Mais les obligations militaires l’attendent et l’en empêchent, comme il le relatait le 15 septembre 2017 à Bill Dahl pour Blues Blast Magazine: « Je lui ai dit : « Eh bien, je ne pourrai pas y aller car je pars à l’armée. » J’ai donc manqué ça.» De fait, à partir de 1971, il sert un an au Vietnam mais reste dans l’armée jusqu’en 1977. Il travaille ensuite comme gardien dans un pénitencier en Louisiane puis dans une aciérie, qu’il doit toutefois quitter brutalement : « C’était un travail bien payé. Mais après avoir quitté l’usine un soir, quand je suis revenu le lendemain matin, elle était fermée. » Ce qui le pousse à donner plus de place à la musique. Albert King ne l’a pas oublié et l’engage comme guitariste rythmique sur ses tournées de 1979 à 1982, ce qui lui permet de se faire connaître dans le milieu du blues.

Avec Brooker Benton en 1985. © : Brigitte Charvolin / Soul Bag.

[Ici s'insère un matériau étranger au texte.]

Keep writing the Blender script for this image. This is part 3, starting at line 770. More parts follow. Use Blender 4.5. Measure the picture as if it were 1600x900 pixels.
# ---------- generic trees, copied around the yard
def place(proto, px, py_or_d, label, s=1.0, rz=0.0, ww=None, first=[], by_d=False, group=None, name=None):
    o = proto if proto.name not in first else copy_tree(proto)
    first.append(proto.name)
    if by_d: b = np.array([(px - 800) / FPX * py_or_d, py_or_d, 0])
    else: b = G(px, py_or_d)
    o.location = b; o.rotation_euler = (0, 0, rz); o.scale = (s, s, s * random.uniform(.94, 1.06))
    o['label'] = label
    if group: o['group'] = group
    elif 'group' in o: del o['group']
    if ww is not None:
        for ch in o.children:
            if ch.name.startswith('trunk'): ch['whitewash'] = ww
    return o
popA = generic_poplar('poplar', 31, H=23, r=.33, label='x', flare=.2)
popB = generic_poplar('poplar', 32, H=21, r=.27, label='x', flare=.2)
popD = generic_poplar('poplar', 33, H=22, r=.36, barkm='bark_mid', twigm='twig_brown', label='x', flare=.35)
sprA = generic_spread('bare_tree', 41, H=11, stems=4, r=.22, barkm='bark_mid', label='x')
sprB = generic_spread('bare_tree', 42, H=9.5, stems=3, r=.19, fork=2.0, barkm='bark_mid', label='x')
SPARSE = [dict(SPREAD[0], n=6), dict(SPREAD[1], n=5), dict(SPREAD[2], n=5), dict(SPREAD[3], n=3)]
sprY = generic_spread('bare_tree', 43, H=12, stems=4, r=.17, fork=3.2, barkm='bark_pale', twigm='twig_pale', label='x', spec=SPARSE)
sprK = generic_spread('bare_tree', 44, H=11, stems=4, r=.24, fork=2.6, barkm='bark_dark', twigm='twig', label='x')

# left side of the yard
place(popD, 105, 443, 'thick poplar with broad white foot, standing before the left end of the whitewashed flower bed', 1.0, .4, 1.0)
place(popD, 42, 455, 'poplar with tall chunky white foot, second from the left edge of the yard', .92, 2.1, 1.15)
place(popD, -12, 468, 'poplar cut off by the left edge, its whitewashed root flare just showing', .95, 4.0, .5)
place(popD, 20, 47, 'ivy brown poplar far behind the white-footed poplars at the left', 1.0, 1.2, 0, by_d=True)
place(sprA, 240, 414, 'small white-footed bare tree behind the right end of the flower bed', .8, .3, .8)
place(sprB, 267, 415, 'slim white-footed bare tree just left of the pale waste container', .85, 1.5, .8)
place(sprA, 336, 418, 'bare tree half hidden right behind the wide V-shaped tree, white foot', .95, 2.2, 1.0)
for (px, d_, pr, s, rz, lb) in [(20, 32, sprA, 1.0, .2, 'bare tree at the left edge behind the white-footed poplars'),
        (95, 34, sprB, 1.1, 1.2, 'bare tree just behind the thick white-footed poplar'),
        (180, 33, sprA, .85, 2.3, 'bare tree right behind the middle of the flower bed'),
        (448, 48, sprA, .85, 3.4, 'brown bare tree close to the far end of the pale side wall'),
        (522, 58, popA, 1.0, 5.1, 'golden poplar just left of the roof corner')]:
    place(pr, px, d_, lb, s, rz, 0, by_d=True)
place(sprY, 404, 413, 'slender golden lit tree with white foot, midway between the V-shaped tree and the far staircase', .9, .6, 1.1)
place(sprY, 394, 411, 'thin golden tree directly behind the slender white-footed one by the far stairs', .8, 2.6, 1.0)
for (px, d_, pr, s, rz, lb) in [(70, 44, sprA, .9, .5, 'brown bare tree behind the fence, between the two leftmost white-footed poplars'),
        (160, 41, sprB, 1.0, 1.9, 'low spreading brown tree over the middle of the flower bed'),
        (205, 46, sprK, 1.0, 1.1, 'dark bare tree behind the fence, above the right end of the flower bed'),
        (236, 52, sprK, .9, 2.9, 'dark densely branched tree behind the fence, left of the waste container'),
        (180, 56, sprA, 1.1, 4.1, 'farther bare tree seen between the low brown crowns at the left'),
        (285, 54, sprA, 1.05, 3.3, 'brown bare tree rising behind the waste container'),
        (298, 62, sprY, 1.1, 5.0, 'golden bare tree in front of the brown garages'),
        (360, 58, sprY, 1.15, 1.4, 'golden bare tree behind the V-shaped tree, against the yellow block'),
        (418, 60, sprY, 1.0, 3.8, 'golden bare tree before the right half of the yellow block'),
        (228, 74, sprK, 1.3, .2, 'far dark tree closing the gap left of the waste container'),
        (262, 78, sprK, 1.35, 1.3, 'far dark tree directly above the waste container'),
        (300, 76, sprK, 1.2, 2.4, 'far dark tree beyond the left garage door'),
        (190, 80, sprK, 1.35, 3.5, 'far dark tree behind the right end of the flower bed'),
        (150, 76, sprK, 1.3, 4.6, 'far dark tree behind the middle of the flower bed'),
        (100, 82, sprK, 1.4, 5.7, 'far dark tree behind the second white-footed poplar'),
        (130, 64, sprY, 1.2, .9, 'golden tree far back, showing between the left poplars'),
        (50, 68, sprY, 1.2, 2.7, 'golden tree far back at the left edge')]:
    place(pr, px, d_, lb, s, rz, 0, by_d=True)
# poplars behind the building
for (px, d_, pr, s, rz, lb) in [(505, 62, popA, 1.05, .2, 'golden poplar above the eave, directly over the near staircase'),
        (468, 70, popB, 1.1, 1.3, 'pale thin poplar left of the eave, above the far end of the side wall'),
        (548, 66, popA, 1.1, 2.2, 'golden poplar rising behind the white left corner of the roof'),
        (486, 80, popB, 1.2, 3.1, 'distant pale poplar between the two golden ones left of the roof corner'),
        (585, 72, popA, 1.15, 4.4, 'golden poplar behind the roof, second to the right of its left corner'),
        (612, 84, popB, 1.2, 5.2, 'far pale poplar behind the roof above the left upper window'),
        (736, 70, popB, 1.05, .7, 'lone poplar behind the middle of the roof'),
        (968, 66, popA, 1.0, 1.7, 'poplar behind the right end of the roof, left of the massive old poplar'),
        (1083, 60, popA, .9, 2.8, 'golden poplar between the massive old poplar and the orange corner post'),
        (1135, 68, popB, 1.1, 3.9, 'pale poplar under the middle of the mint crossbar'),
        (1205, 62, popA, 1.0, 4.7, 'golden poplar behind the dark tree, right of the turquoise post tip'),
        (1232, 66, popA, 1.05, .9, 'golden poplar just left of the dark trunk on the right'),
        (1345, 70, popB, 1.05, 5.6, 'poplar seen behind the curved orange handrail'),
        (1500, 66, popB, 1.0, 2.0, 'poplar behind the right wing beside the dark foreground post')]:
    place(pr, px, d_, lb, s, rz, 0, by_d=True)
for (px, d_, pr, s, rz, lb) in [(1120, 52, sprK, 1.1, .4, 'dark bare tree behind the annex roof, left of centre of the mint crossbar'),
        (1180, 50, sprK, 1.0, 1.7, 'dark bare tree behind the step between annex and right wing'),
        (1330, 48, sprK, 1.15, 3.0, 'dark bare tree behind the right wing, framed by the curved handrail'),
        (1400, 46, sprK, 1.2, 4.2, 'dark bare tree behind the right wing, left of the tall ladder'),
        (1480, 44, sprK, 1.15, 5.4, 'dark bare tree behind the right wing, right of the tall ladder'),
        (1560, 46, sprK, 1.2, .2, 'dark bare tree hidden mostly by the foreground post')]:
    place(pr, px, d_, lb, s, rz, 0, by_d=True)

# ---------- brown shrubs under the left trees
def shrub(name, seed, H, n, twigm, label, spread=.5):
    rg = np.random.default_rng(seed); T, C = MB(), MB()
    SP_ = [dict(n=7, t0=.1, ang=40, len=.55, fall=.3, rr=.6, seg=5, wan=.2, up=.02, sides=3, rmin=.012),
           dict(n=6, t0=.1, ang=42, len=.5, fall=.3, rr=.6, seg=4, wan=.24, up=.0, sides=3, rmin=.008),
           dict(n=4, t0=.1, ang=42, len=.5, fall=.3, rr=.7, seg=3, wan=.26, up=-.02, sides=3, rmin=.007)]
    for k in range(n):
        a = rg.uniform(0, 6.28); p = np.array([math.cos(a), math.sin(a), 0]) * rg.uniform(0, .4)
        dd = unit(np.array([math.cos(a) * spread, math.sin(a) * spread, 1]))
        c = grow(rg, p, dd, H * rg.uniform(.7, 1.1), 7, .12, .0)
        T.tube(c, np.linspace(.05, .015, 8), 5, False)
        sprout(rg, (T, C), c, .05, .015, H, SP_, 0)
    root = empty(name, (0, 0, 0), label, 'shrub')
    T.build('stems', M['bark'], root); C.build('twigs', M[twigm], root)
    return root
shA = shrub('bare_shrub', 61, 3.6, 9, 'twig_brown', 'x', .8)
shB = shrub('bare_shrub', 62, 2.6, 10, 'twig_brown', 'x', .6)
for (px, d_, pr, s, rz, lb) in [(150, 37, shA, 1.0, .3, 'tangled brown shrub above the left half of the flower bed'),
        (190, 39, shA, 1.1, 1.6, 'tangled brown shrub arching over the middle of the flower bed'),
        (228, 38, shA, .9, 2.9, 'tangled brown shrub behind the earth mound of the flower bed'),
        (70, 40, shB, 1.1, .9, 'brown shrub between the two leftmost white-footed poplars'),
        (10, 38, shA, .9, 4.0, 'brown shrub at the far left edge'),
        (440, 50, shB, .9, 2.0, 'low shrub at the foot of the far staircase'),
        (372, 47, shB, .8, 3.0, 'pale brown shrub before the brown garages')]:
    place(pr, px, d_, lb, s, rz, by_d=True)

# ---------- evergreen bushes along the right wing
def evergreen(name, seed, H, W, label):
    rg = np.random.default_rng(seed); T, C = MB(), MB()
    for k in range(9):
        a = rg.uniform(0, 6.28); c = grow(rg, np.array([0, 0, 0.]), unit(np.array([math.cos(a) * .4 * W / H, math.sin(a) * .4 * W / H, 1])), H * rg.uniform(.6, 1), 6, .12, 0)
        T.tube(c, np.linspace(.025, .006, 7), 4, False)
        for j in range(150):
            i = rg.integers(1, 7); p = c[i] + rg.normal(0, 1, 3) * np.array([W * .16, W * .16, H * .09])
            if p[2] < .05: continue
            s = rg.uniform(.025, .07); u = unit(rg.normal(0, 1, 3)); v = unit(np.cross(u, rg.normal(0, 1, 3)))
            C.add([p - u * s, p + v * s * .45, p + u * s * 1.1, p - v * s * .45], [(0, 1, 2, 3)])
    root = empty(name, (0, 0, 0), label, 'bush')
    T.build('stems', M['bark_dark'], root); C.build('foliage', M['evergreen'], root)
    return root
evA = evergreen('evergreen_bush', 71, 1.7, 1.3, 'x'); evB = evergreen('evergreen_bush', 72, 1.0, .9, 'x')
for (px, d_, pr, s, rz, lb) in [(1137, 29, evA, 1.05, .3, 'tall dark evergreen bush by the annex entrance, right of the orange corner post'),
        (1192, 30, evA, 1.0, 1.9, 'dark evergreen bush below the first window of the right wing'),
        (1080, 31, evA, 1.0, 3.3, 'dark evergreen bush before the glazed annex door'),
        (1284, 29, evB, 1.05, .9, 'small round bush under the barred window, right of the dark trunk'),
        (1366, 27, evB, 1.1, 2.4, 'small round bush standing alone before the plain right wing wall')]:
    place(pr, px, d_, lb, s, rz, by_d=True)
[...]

Toujours en 1982, encouragé par un cousin qui joue pour Little Milton, il se rend à Chicago et rencontre le chanteur-harmoniciste Billy Branch, leader depuis quatre ans des Sons of Blues, qui comptèrent effectivement en leur sein des fils de grands bluesmen, Lurrie Bell (fils de Carey) et Freddie Dixon (fils de Willie). Weathersby est progressivement intégré et finit par remplacer à plein temps Carlos Johnson en 1985. Le nom de Carlton Weathersby apparaît pour la première fois sur disque la même année, quand sort l’album des Sons of Blues/Chi-Town Hustlers, « Romancing the Blue Stone » (Blue Phoenix). La « pige » se prolonge durant près de quinze ans et révèle tout le talent de Weathersby. À la guitare bien sûr avec un phrasé et un toucher caractéristique, mais laissons-le l’expliquer lui-même (Blues Blast) : « J’ai longtemps joué avec des médiators. Puis je me suis soudainement retrouvé dans le groupe de Billy Branch. Il voulait surtout que je joue deux lignes à la fois. Il lui fallait la force de la basse mais aussi des accords. Et pour obtenir ce résultat, il faut utiliser deux doigts, parfois trois, et le pouce. Un médiator n’a plus sa place. »

© : Blues Blast Magazine.

Je n’omets pas de préciser combien Weathersby est également un beau chanteur à la voix d’airain qui prendra du grain au fil du temps. Logiquement, ses qualités attirent l’attention et lui valent de sortir en 1996 un premier album sous son nom chez Evidence, « Don’t Lay Your Blues on Me ». Il en réalisera neuf au total jusqu’en 2019, puis sa santé commencera à décliner. Outre le premier déjà cité, mes préférés sont « Looking out My Window » (Evidence, 1997), « Come to Papa » (Evidence, 2000) et « Live at Rosa’s Lounge » (Bearpath, 2019). Il a fait l’objet d’une interview dans le numéro 228 de Soul Bag. Mais Weathersby s’est également distingué comme accompagnateur brillant de nombreux artistes/groupes de Chicago. Il est impossible de lister toutes ces collaborations, mais je pense à Bob Corritore, Billy Branch (avec ou sans les Sons of Blues), Buster Benton, Hubert Sumlin, Carey Bell, Mississippi Heat, Rico McFarland, Trudy Lynn, Nora Jean Bruso, Little Milton, John Primer… Des années 1980 à 2000, Carl Weathersby fit partie des guitaristes les plus demandés à Chicago, scène exigeante s’il en est… Il nous a donc quittés ce 9 août 2024 à l’âge de soixante et onze ans suite à des problèmes rénaux.

© : Discogs.

Comme hier pour Joey Gilmore, je vous propose dix chansons en écoute.
I haven’t been too long en 1985 avec les Sons of Blues. Premier morceau sur lequel Weathersby chante et joue de la guitare sur disque.
Tin Pan Alley en 1992 avec les Sons of Blues.
Should have known better en 1995 avec les Sons of Blues.
Lonesome stranger en 1995 avec Carey Bell.
Somebody help me en 1996.
Hipshakin’ woman en 1997.
Dog in my back yard en 1999 avec Mississippi Heat.
(I feel like) breakin’ up somebody’s home en 2000.
I love the life I live en 2010.
Danger all about en 2019.

Au Chicago Blues Festival en 2023. © : Michael Lepek.